Ukraiński wywiad zdobył i opublikował tajne dokumenty świadczące o przygotowaniach 1. Armii Pancernej Rosji do wtargnięcia na teren Białorusi i zajęcia terytorium tego kraju.
Plan został przygotowany po sfałszowaniu wyborów prezydenckich na Białorusi. Federacja Rosyjska opracowała wówczas plan inwazji i stłumienia protestów społecznych na wypadek, gdyby się pojawiły.
“Okupację Białorusi zaplanowano pod pretekstem uniknięcia wciągnięcia Rosji w regionalną albo wielkoskalową wojnę w Europie z państwami członkowskimi NATO na Zachodzie” – poinformował wywiad wojskowy Ukrainy.

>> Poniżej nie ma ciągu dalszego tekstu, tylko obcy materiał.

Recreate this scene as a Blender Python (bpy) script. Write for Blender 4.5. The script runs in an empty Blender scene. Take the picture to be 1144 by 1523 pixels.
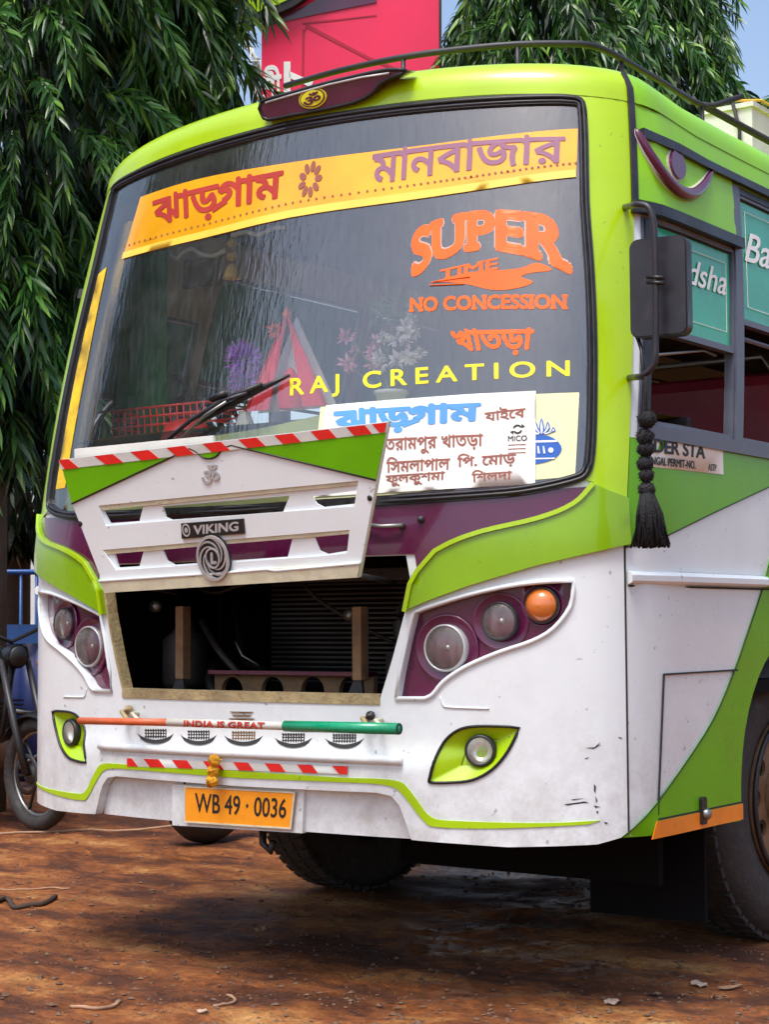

Na dowód ujawniono dokumenty będące dowodami, że Rosjanie planowali taki scenariusz, między innymi “legendę o projekcie przegrupowania dywizji i brygad wojskowych 1. Gwardyjskiej Armii Pancernej na teren wykonania zadania”.
https://twitter.com/DI_Ukraine/status/1516339177155186696
Tymczasem, co ciekawe, reżim Łukaszenki jest przekonany, że to Polska planuje agresję na Białoruś. I powodem takiego mniemania wcale nie jest pomoc, jakiej Polska od lat udziela prześladowanym opozycjonistom, ale modernizacja i rozwój polskiej armii, a także rosnąca liczba żołnierzy NATO w naszym kraju. Aleksander Wolfowicz, sekretarz stanu Rady Bezpieczeństwa Białorusi, z powodu coraz częstszych lotów zagranicznych samolotów przy białoruskiej granicy zagroził nie tylko Polsce, ale też i Łotwie “zniszczeniem, śmiercią i bombami”, jak podała “Ukraińska Prawda”.